Born on 25 June 1852 in Reus, Spain he died on 10 June 1926 in Barcelona, Spain and is buried there in the Sagrada Familia. The World Heritage Site is his greatest achievement. Construction started in 1882 and Gaudi became involved in 1883 when he took over the project. The basilica combines Gothic and Art Nouveau forms. Completion of the construction is estimated at 2026 the centenary of Gaudi’s death. It is the most visited monument in Spain.

Whilst the exterior view of Sagrada Familia is a world famous sight the interior is less often seen but is exceptionally beautiful. Gaudi based his internal design on leaves and rocks and created massive tree-trunk columns rising up to the vaulted ceiling  where a canopy of stone leaves spread out. It is an amazing sight.

His work was inspired by nature and he is quoted as saying “There are no straight lines or sharp corners in nature. Therefore, buildings must have no straight lines or sharp lines”. This would explain why his unique style is so unconventional with wonderful flowing wavy lines.
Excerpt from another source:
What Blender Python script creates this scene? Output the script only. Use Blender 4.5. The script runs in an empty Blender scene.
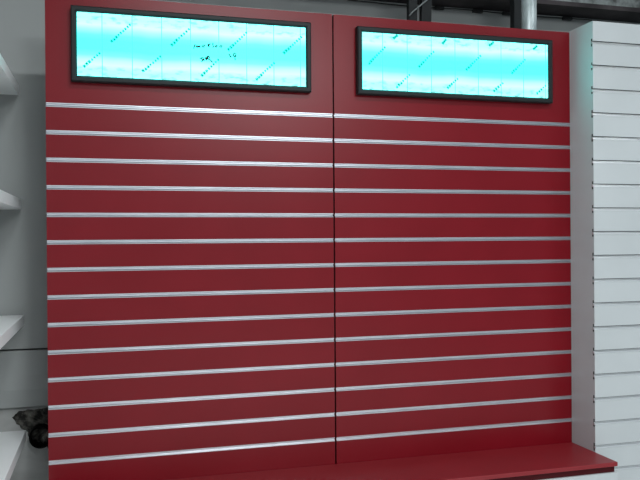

He considered every detail of his creations and integrated into his architecture such crafts as ceramics, stained glass, wrought iron forging and carpentry,

He lived to see the pinnacle of the St Barnabas Bell Tower placed atop the Nativity facade of Sagrada Familia. He looked at the colourful Venetian mosaics with which the pinnacle was decorated and declared “Look at the top! Is it not true that it seems to unite Heaven and Earth?”